Their making the process for sacking poor teachers part of the performance management process is ill conceived and makes a poor, meaningless process significantly worse. Their constant teacher bashing displays a dislike of and contempt for the profession that fits in with their decision to allow academies and free schools to employ unqualified teachers.

Sadly there are a large number of teachers that appear to be enthusiastic about the worst of these changes and are determined to be the turkeys that vote for Christmas.

There are those that support performance related pay and local pay bargaining because they for some reason believe these will result in them getting paid more.

There are those career-oriented types that vocally support any nonsense that is introduced without first engaging their brains and looking at it. So desperate are they to appear on message they will endorse any old nonsense and try to make us all embrace it too.
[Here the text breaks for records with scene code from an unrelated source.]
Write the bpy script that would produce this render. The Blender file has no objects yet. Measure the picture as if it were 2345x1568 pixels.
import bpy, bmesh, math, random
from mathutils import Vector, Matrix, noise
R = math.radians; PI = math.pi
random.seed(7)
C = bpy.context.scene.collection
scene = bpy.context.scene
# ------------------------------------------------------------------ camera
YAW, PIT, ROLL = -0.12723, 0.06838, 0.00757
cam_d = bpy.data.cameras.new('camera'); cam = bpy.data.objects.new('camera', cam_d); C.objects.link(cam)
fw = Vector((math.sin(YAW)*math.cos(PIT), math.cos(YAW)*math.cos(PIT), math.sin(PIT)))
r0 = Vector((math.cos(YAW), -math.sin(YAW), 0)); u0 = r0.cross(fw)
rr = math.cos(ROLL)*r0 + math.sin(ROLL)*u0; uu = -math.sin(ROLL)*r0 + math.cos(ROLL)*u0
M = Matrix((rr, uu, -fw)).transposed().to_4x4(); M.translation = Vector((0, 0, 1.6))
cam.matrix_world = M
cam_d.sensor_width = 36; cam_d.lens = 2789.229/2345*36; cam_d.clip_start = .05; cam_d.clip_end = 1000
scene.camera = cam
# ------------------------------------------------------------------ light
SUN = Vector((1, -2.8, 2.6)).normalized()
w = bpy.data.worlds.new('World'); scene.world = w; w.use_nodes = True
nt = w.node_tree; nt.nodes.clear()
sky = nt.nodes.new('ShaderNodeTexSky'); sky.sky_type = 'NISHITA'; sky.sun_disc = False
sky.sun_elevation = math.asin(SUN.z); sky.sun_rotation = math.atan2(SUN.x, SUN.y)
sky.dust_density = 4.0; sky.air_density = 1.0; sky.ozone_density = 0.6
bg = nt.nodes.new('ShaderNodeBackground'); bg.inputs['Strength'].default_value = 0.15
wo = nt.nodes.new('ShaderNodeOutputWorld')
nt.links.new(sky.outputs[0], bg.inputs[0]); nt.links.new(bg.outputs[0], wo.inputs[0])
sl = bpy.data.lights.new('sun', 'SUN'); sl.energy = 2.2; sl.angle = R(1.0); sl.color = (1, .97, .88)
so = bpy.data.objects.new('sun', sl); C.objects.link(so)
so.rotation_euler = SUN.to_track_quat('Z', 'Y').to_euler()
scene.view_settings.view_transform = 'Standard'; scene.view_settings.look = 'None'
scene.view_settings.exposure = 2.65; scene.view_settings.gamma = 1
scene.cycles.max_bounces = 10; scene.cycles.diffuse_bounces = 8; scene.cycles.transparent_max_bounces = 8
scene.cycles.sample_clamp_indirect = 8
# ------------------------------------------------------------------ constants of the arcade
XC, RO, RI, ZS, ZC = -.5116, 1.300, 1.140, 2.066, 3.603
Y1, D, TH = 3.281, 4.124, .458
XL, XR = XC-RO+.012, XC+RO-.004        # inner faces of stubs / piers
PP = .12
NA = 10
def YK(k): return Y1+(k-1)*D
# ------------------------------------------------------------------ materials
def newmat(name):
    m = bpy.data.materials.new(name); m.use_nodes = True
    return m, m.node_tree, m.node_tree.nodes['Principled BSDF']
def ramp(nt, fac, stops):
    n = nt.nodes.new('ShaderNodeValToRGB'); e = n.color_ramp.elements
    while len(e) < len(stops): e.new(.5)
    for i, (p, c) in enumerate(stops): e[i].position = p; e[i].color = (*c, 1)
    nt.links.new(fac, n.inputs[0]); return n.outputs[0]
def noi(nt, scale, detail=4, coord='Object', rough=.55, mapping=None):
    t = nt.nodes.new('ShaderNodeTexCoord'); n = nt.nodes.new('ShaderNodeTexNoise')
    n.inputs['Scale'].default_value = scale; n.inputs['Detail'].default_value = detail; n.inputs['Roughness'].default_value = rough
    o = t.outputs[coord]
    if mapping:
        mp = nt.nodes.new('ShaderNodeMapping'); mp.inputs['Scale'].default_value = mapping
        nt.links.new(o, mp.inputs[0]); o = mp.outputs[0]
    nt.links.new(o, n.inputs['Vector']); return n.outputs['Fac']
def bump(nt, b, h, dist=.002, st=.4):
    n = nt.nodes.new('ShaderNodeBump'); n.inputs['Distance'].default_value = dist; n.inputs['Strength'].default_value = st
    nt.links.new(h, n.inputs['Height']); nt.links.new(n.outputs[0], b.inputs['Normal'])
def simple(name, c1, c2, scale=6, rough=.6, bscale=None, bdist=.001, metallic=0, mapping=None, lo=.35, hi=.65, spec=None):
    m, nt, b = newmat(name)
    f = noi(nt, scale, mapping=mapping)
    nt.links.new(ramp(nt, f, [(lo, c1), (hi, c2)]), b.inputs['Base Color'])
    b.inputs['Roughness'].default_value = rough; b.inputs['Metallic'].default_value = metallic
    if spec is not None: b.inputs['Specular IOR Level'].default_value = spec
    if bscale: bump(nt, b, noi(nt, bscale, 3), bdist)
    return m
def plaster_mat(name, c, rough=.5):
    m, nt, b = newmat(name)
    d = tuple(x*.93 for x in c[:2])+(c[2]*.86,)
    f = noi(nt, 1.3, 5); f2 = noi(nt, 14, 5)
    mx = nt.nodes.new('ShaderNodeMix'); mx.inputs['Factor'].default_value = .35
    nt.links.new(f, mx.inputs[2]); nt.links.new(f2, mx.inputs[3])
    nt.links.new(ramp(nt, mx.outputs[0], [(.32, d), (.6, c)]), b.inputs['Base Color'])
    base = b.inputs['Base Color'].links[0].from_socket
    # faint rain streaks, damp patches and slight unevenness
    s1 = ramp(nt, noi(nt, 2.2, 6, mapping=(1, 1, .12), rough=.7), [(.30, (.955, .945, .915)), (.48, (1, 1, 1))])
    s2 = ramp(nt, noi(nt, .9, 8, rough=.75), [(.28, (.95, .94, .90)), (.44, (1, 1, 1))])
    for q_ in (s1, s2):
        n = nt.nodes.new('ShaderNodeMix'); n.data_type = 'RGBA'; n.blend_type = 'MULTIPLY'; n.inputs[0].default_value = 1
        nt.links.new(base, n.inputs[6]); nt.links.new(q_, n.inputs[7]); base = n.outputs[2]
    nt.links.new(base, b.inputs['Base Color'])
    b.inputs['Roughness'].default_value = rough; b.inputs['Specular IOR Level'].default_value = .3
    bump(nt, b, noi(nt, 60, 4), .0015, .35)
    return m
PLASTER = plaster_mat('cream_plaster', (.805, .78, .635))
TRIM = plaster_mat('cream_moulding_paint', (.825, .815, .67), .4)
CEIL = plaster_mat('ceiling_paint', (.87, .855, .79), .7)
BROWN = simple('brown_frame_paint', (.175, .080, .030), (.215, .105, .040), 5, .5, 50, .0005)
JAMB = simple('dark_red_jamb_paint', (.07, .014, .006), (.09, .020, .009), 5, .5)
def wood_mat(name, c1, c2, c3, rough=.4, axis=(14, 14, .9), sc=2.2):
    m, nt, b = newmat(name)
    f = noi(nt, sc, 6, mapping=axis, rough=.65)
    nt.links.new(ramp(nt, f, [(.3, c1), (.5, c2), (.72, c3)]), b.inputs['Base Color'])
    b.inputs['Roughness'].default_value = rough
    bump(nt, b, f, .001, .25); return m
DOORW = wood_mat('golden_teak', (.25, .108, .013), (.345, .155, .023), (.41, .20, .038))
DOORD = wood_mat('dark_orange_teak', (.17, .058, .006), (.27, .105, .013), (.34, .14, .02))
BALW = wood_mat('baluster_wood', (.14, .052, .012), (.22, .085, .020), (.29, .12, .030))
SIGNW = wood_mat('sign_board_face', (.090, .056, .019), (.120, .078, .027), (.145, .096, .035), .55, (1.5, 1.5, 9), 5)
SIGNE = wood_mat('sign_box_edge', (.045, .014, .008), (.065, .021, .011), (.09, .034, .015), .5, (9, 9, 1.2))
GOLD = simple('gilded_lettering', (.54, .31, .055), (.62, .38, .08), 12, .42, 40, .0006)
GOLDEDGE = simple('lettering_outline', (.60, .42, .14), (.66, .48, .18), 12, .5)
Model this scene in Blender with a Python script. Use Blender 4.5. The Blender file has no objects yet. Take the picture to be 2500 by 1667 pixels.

When I think of the amount of money that has gone from our schools into the hands of private companies for all kinds of nonsense I despair.

My main concern is that government policy flies in the face of their stated aims.

They say they want to give schools more autonomy:
1) They have dramatically increased the number of schools that are only answerable to the secretary of state for education (and nominally the market).
2) The league tables essentially determine which subjects schools teach and which they focus on most
3) OFSTED (the inspection regime) have a staggeringly prescriptive definition of good teaching which is borderline facistic in its demands that certain things MUST be included in lessons if teaching is to be considered satisfactory or better. Many of these things have little or no evidence to support their inclusion in my opinion.

They say they want to raise the status of the profession:
1) They have removed that requirement that teachers have a teaching qualification
2) They constantly focus on coasting and bad teaching and incessantly denigrate the profession.
3) The constantly misuse statistics and mangle the english language to create the impression that the results are worse than they are.

They say they want to support teachers with behaviour issues:
1) The policy of penalising schools for excluding pupils remains and has in fact been worsened.
2) They constantly claim to have given us new rights. Mostly these are things we didn’t want, need or are not new. (Searching pupils bags, confiscating phones, no notice detentions etc)
3) They have not actually done anything that is likely to make behaviour in schools any better and their constant attacks on the profession are only going to make teachers less respected.

I think that all of these moves are a prelude to privatisation and the creation of a two tier system. The creation of academies once past a certain number of academies will make national pay bargaining impossible. The removal of national pay bargaining is an essential step for the right in the march towards privatisation.